The booming popularity of bike-share apps has also led to scams where fraudsters post fake QR codes on the bicycles in circulation so that unsuspecting consumers pay the deposit fee to criminals instead of Mobike or Ofo

In February, one Shanghai man spotted fake QR codes on a Mobike. And in October, a Guangzhou woman discovered fraudulent codes on a rental bike

Fake QR Code 1

Fake QR Code Mobike

Fake QR Code Guangzhou
Fake QR codes spotted by a woman in Guangzhou in October 2016.

While both of them were able to spot the scams before losing their money, not every victim has been as lucky. One man was able to steal RMB900,000 from people via fake Mobike QR codes in Guangdong earlier this month.
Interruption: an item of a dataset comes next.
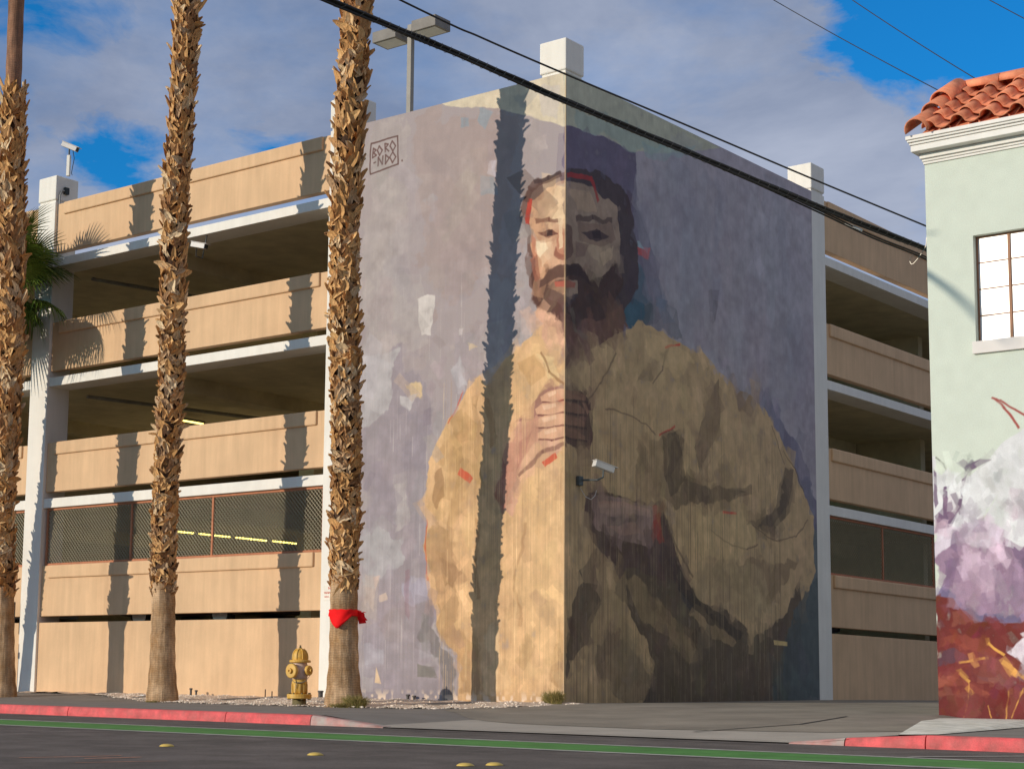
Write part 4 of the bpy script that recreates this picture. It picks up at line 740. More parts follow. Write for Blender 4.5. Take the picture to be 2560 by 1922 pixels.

In an op-ed, China Daily explained why QR codes are so easy for criminals to use:

"There are two reasons why QR codes are a popular means of conducting criminal activities. First, the code technology is not very secure and it can be manipulated by criminals. Second, QR codes are a kind of information technology that cannot be verified as genuine by the eye. Some criminals paste their own QR codes over the original ones to illicitly obtain money, as ordinary consumers simply cannot tell the difference."

WeChat and Alipay insist that they're taking measures to prevent such scams, according to China Daily.

Alipay, for example, has a site detection function that can be used to determine if QR codes contain malicious links. It will issue a security prompt when it detects such links and ask users if they wish to proceed.

We said it once, and we'll say it again: Our best advice is to exercise caution when scanning QR codes. While you can probably trust the codes at your local 7/11, QR codes in public places are sometimes pasted over by criminals. Proceed at your own risk!